Exercise objective: Reproduce the listing exactly, with no pictures in your copy.
--- Data segment ---
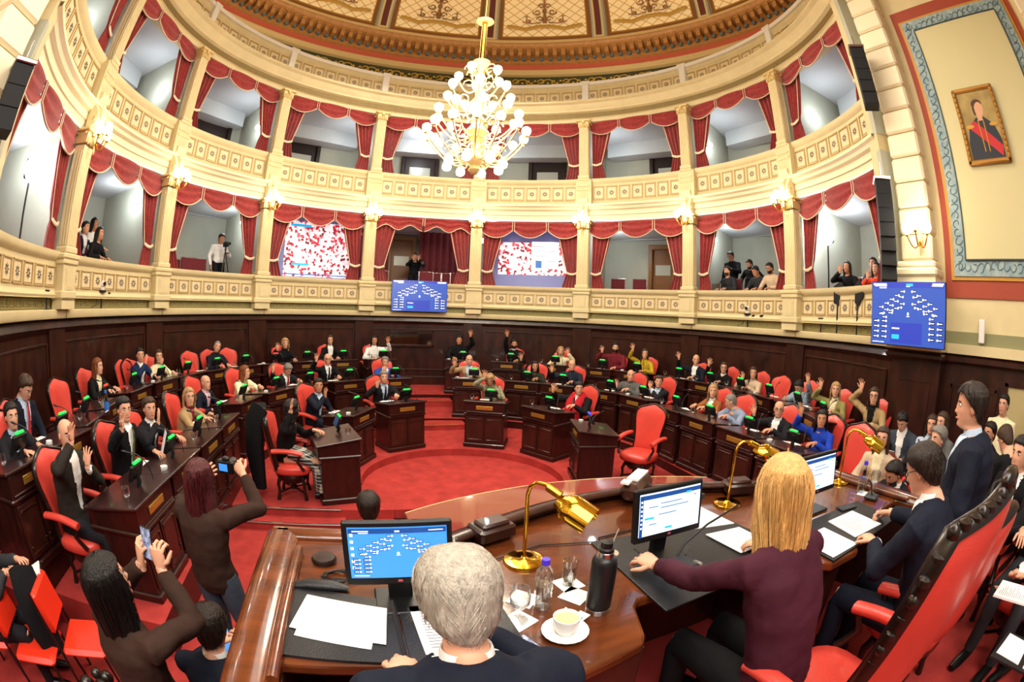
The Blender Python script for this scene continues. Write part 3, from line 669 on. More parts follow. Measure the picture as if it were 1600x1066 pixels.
def make_desk():
    e = empty('chamber_desk'); W = .76; b = MB()
    b.box(0, -.27, .04, W, .56, .08, b=.012); b.box(0, -.27, .34, W-.04, .5, .56); b.box(0, -.27, .625, W, .56, .04, b=.012)
    b.build('cabinet', woodd, e, 30)
    u = MB(); P = [(-.55, .64), (0, .64), (0, .84), (-.55, .77)]
    u.add([(x, y, z) for x in (-W/2+.02, W/2-.02) for y, z in P], [(0, 1, 2, 3), (7, 6, 5, 4), (0, 4, 5, 1), (2, 6, 7, 3), (1, 5, 6, 2), (3, 7, 4, 0)]); u.box(0, .008, .665, W-.1, .02, .02, b=.004)
    u.build('upper_section', woodd, e)
    d = MB(); sl = math.atan2(.07, .55); d.box(0, 0, 0, W+.02, .6, .028, X=T(0, -.275, .815, rx=sl), b=.008); d.build('desktop', woodtop, e, 30)
    for sx in (-1, 1):
        q = MB(); q.box(sx*.17, -.012, .345, .31, .012, .46, b=.003); 
        q.box(sx*.17, -.004, .53, .24, .014, .016, b=.003); q.box(sx*.17, -.004, .155, .26, .014, .012, b=.003)
        for s2 in (-1, 1): q.ball((sx*.17+s2*.115, 0, .52), .012, 6); q.box(sx*.17+s2*.125, -.004, .345, .01, .01, .37)
        dr = q.build('door', wood, e, 40)
        [MB().ball((sx*kx, .006, .22), .012, 6).build('knob', woodblk, dr, 60) for kx in (.035, .29)]
    q = MB(); q.box(0, .006, .745, .3, .008, .07, b=.002); n = q.build('nameplate', plate, e)
    q = MB(); q.box(0, .0115, .755, .24, .002, .012); q.box(0, .0115, .733, .14, .002, .008); q.build('engraving', giltd, n)
    return e
desk0 = make_desk(); tag(desk0, None, 'desk', 'dark wooden chamber desks with brass plates')
def make_terminal(lm, nm='green'):
    e = empty('voting_terminal'); q = MB(); q.box(0, 0, .01, .16, .12, .02, b=.006); q.tube([(0, 0, .02), (0, .02, .08), (0, .01, .12)], [(.03, .02)]*3, 6); q.build('stand', black, e, 40)
    q = MB(); q.box(0, 0, 0, .23, .035, .15, X=T(0, 0, .17, rx=R(-22)), b=.01); h = q.build('screen_housing', black, e, 30)
    q = MB(); q.box(0, -.019, 0, .2, .002, .12, X=T(0, 0, .17, rx=R(-22))); q.build('screen', mat('dim screen', '#20344a', .2, emit=.3, ecol='#3b6ea8'), h)
    q = MB(); q.box(0, .028, .252, .13, .03, .022, b=.006); q.build('status_light', lm, e, 30)
    q = MB(); q.box(0, .022, .2, .06, .02, .03, b=.004); q.build('rear_plug', dgrey, e)
    return e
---
Solution to the problem:
The Blender Python script for this scene continues. Write part 3, from line 669 on. More parts follow. Measure the picture as if it were 1600x1066 pixels.
def make_desk():
    e = empty('chamber_desk'); W = .76; b = MB()
    b.box(0, -.27, .04, W, .56, .08, b=.012); b.box(0, -.27, .34, W-.04, .5, .56); b.box(0, -.27, .625, W, .56, .04, b=.012)
    b.build('cabinet', woodd, e, 30)
    u = MB(); P = [(-.55, .64), (0, .64), (0, .84), (-.55, .77)]
    u.add([(x, y, z) for x in (-W/2+.02, W/2-.02) for y, z in P], [(0, 1, 2, 3), (7, 6, 5, 4), (0, 4, 5, 1), (2, 6, 7, 3), (1, 5, 6, 2), (3, 7, 4, 0)]); u.box(0, .008, .665, W-.1, .02, .02, b=.004)
    u.build('upper_section', woodd, e)
    d = MB(); sl = math.atan2(.07, .55); d.box(0, 0, 0, W+.02, .6, .028, X=T(0, -.275, .815, rx=sl), b=.008); d.build('desktop', woodtop, e, 30)
    for sx in (-1, 1):
        q = MB(); q.box(sx*.17, -.012, .345, .31, .012, .46, b=.003); 
        q.box(sx*.17, -.004, .53, .24, .014, .016, b=.003); q.box(sx*.17, -.004, .155, .26, .014, .012, b=.003)
        for s2 in (-1, 1): q.ball((sx*.17+s2*.115, 0, .52), .012, 6); q.box(sx*.17+s2*.125, -.004, .345, .01, .01, .37)
        dr = q.build('door', wood, e, 40)
        [MB().ball((sx*kx, .006, .22), .012, 6).build('knob', woodblk, dr, 60) for kx in (.035, .29)]
    q = MB(); q.box(0, .006, .745, .3, .008, .07, b=.002); n = q.build('nameplate', plate, e)
    q = MB(); q.box(0, .0115, .755, .24, .002, .012); q.box(0, .0115, .733, .14, .002, .008); q.build('engraving', giltd, n)
    return e
desk0 = make_desk(); tag(desk0, None, 'desk', 'dark wooden chamber desks with brass plates')
def make_terminal(lm, nm='green'):
    e = empty('voting_terminal'); q = MB(); q.box(0, 0, .01, .16, .12, .02, b=.006); q.tube([(0, 0, .02), (0, .02, .08), (0, .01, .12)], [(.03, .02)]*3, 6); q.build('stand', black, e, 40)
    q = MB(); q.box(0, 0, 0, .23, .035, .15, X=T(0, 0, .17, rx=R(-22)), b=.01); h = q.build('screen_housing', black, e, 30)
    q = MB(); q.box(0, -.019, 0, .2, .002, .12, X=T(0, 0, .17, rx=R(-22))); q.build('screen', mat('dim screen', '#20344a', .2, emit=.3, ecol='#3b6ea8'), h)
    q = MB(); q.box(0, .028, .252, .13, .03, .022, b=.006); q.build('status_light', lm, e, 30)
    q = MB(); q.box(0, .022, .2, .06, .02, .03, b=.004); q.build('rear_plug', dgrey, e)
    return e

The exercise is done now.